Retype each line of the material exactly, please, skipping any picture in it.

----------

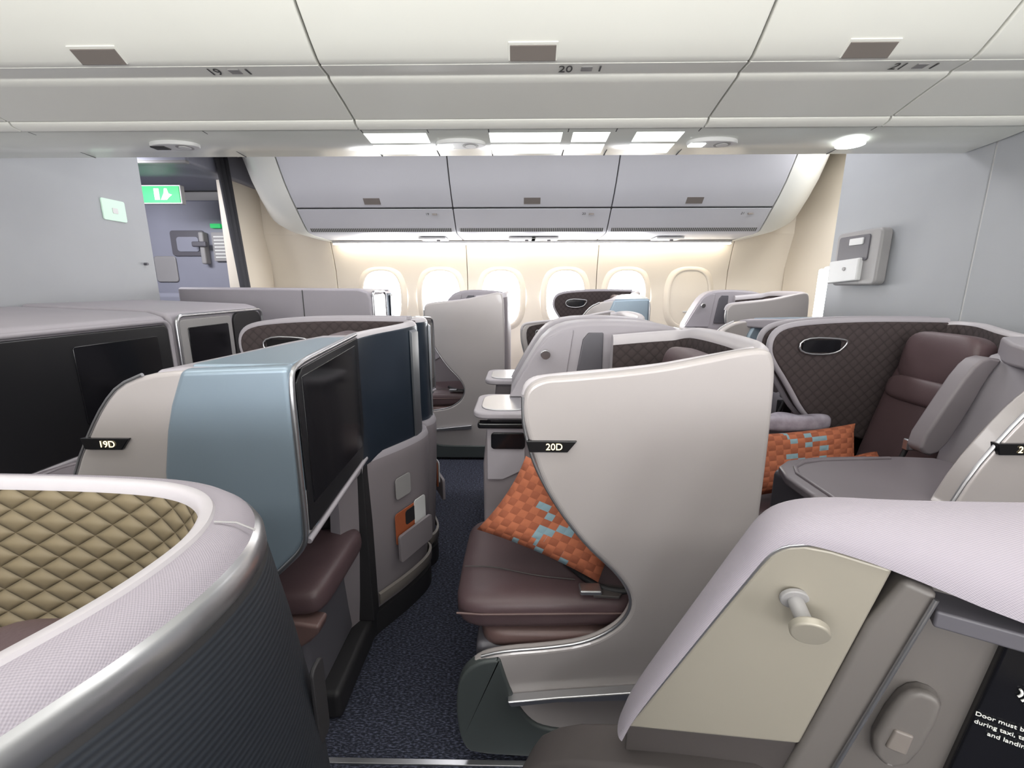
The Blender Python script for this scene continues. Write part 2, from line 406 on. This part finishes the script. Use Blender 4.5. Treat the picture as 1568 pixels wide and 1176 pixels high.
box('face',-3.20,-2.87,3.944,3.952,2.0,2.13,'exit',r,.001)
prism('running_figure',[(-3.03,2.02),(-3.0,2.07),(-2.99,2.11),(-2.97,2.11),(-2.96,2.07),(-2.93,2.06),(-2.96,2.04),(-2.98,2.02)],'XZ',3.938,3.946,'exitw',r,0)
box('sign_doorway',-3.08,-3.04,3.938,3.946,2.02,2.11,'exitw',r,0)

# near (centre) overhead bins
upP=[(1.15,2.44),(1.165,2.33),(1.20,2.22),(1.27,2.12),(1.36,2.033),(1.42,1.983),(1.462,1.953),(1.478,1.946),(1.78,1.97),(1.78,2.44)]
loP=[(1.484,1.945),(1.545,1.942),(1.553,1.934),(1.575,1.929),(1.66,1.911),(1.752,1.888),(1.752,1.93),(1.775,1.965),(1.5,1.968)]
lip=[(1.757,1.886),(1.765,1.877),(1.795,1.869),(1.805,1.878),(1.80,1.93),(1.757,1.93)]
ns=[-2.31,-1.87,-.60,.67,1.31,1.89]
labs={1:('19',-.90),2:('20',.17),3:('21',1.16)}
for i in range(5):
    r=root('overhead_bin'); x0,x1=ns[i]+.0035,ns[i+1]-.0035; xm=(x0+x1)/2
    prism('door',upP,'YZ',x0,x1,'bin',r,.006); prism('valance',loP,'YZ',x0,x1,'bin',r,.003); prism('valance_lip',lip,'YZ',x0,x1,'bin',r,.002)
    prism('inner_body',inset(upP),'YZ',x0-.003,x1+.003,'gap',r,0); prism('inner_body_low',inset(loP),'YZ',x0-.003,x1+.003,'gap',r,0)
    if 0<i<4:
        prism('latch',[(1.432,1.968),(1.468,1.944),(1.476,1.955),(1.440,1.982)],'YZ',xm-.066,xm+.066,'latch',r,.0015)
        prism('latch_surround',[(1.427,1.974),(1.47,1.946),(1.478,1.957),(1.435,1.985)],'YZ',xm-.071,xm+.071,'bin',r,.001)
    if i in labs:
        t_,lx=labs[i]
        text('row_number',t_,(lx-.035,1.514,1.9418),(math.radians(177),0,0),.044,'text',r,sy=1.15)
        box('seat_icon',lx+.012,lx+.045,1.500,1.526,1.9415,1.945,'grey',r,0)
        box('arrow_icon',lx+.066,lx+.071,1.498,1.528,1.9415,1.945,'text',r,0)
r=root('centre_service_channel')
prism('underside',[(1.81,1.884),(1.82,1.876),(1.95,1.864),(2.09,1.857),(2.12,1.875),(2.2,2.44),(1.83,2.44)],'YZ',-2.31,1.89,'psu',r,.005)
for x0,x1 in ((-.60,-.36),(-.12,.16),(.20,.34),(.44,.62)):
    prism('glare_panel',[(1.85,1.8715),(2.06,1.8562),(2.06,1.866),(1.85,1.88)],'YZ',x0,x1,'psuglare',r,.001)  # reflected glare on the underside, put in as glowing patches
for xs in (-1.87,-1.2,-.6,-.35,-.12,.18,.36,.67,1.31):
    prism('joint',[(1.82,1.8755),(2.09,1.8553),(2.09,1.86),(1.82,1.884)],'YZ',xs-.002,xs+.002,'gap',r,0)
for x in (-1.40,-.24,.76):
    prism('lamp_pod',[(p[0],p[1]) for p in oval(x,1.94,.10,.045,32,1)],'XY',1.853,1.875,'white',r,.004)
    cyl('lamp_ring',(x+.04,1.94,1.852),(x+.04,1.94,1.86),.032,'grey',r); cyl('reading_lamp',(x+.04,1.94,1.850),(x+.04,1.94,1.856),.022,'white',r)
    box('lamp_lens',x-.09,x-.03,1.92,1.96,1.849,1.856,'blackm' if x<-1 else 'lamp',r,.003)
cyl('spot_lamp',(1.31,1.95,1.850),(1.31,1.95,1.862),.050,'lamp',r)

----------

» Response to the exercise
The Blender Python script for this scene continues. Write part 2, from line 406 on. This part finishes the script. Use Blender 4.5. Treat the picture as 1568 pixels wide and 1176 pixels high.
box('face',-3.20,-2.87,3.944,3.952,2.0,2.13,'exit',r,.001)
prism('running_figure',[(-3.03,2.02),(-3.0,2.07),(-2.99,2.11),(-2.97,2.11),(-2.96,2.07),(-2.93,2.06),(-2.96,2.04),(-2.98,2.02)],'XZ',3.938,3.946,'exitw',r,0)
box('sign_doorway',-3.08,-3.04,3.938,3.946,2.02,2.11,'exitw',r,0)

# near (centre) overhead bins
upP=[(1.15,2.44),(1.165,2.33),(1.20,2.22),(1.27,2.12),(1.36,2.033),(1.42,1.983),(1.462,1.953),(1.478,1.946),(1.78,1.97),(1.78,2.44)]
loP=[(1.484,1.945),(1.545,1.942),(1.553,1.934),(1.575,1.929),(1.66,1.911),(1.752,1.888),(1.752,1.93),(1.775,1.965),(1.5,1.968)]
lip=[(1.757,1.886),(1.765,1.877),(1.795,1.869),(1.805,1.878),(1.80,1.93),(1.757,1.93)]
ns=[-2.31,-1.87,-.60,.67,1.31,1.89]
labs={1:('19',-.90),2:('20',.17),3:('21',1.16)}
for i in range(5):
    r=root('overhead_bin'); x0,x1=ns[i]+.0035,ns[i+1]-.0035; xm=(x0+x1)/2
    prism('door',upP,'YZ',x0,x1,'bin',r,.006); prism('valance',loP,'YZ',x0,x1,'bin',r,.003); prism('valance_lip',lip,'YZ',x0,x1,'bin',r,.002)
    prism('inner_body',inset(upP),'YZ',x0-.003,x1+.003,'gap',r,0); prism('inner_body_low',inset(loP),'YZ',x0-.003,x1+.003,'gap',r,0)
    if 0<i<4:
        prism('latch',[(1.432,1.968),(1.468,1.944),(1.476,1.955),(1.440,1.982)],'YZ',xm-.066,xm+.066,'latch',r,.0015)
        prism('latch_surround',[(1.427,1.974),(1.47,1.946),(1.478,1.957),(1.435,1.985)],'YZ',xm-.071,xm+.071,'bin',r,.001)
    if i in labs:
        t_,lx=labs[i]
        text('row_number',t_,(lx-.035,1.514,1.9418),(math.radians(177),0,0),.044,'text',r,sy=1.15)
        box('seat_icon',lx+.012,lx+.045,1.500,1.526,1.9415,1.945,'grey',r,0)
        box('arrow_icon',lx+.066,lx+.071,1.498,1.528,1.9415,1.945,'text',r,0)
r=root('centre_service_channel')
prism('underside',[(1.81,1.884),(1.82,1.876),(1.95,1.864),(2.09,1.857),(2.12,1.875),(2.2,2.44),(1.83,2.44)],'YZ',-2.31,1.89,'psu',r,.005)
for x0,x1 in ((-.60,-.36),(-.12,.16),(.20,.34),(.44,.62)):
    prism('glare_panel',[(1.85,1.8715),(2.06,1.8562),(2.06,1.866),(1.85,1.88)],'YZ',x0,x1,'psuglare',r,.001)  # reflected glare on the underside, put in as glowing patches
for xs in (-1.87,-1.2,-.6,-.35,-.12,.18,.36,.67,1.31):
    prism('joint',[(1.82,1.8755),(2.09,1.8553),(2.09,1.86),(1.82,1.884)],'YZ',xs-.002,xs+.002,'gap',r,0)
for x in (-1.40,-.24,.76):
    prism('lamp_pod',[(p[0],p[1]) for p in oval(x,1.94,.10,.045,32,1)],'XY',1.853,1.875,'white',r,.004)
    cyl('lamp_ring',(x+.04,1.94,1.852),(x+.04,1.94,1.86),.032,'grey',r); cyl('reading_lamp',(x+.04,1.94,1.850),(x+.04,1.94,1.856),.022,'white',r)
    box('lamp_lens',x-.09,x-.03,1.92,1.96,1.849,1.856,'blackm' if x<-1 else 'lamp',r,.003)
cyl('spot_lamp',(1.31,1.95,1.850),(1.31,1.95,1.862),.050,'lamp',r)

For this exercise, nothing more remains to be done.